Short task ::
Seek out every line containing the word "starts", and copy each.

3D scene scripts ::
◆ ◆ ◆ ◆ ◆ ◆ ◆
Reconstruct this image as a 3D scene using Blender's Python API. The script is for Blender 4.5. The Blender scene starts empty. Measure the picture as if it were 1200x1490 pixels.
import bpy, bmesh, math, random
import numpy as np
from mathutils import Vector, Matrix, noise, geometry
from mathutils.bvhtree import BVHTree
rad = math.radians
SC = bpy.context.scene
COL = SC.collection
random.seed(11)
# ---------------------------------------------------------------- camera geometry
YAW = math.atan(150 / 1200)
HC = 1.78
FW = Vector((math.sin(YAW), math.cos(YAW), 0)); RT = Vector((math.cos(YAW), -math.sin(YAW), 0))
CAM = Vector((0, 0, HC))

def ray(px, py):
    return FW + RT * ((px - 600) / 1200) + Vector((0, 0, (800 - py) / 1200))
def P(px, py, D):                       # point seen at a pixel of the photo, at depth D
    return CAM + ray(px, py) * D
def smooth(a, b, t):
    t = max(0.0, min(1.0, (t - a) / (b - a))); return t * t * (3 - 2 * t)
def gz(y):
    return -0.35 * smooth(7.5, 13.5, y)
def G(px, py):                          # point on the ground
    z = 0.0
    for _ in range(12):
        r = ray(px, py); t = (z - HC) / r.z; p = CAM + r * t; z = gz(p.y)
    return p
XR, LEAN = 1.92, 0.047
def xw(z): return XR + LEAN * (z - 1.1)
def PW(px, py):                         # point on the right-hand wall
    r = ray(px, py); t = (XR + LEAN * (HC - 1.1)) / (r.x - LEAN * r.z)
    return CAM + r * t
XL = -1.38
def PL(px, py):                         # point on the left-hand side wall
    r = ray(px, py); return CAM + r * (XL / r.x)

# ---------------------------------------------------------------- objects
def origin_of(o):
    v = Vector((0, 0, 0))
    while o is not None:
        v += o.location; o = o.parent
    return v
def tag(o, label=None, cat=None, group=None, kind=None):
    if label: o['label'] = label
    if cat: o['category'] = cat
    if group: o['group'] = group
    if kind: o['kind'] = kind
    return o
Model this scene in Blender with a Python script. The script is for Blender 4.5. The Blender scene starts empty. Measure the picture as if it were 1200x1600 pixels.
◆ ◆ ◆ ◆ ◆ ◆ ◆
Reply ::
Reconstruct this image as a 3D scene using Blender's Python API. The script is for Blender 4.5. The Blender scene starts empty. Measure the picture as if it were 1200x1490 pixels.
Model this scene in Blender with a Python script. The script is for Blender 4.5. The Blender scene starts empty. Measure the picture as if it were 1200x1600 pixels.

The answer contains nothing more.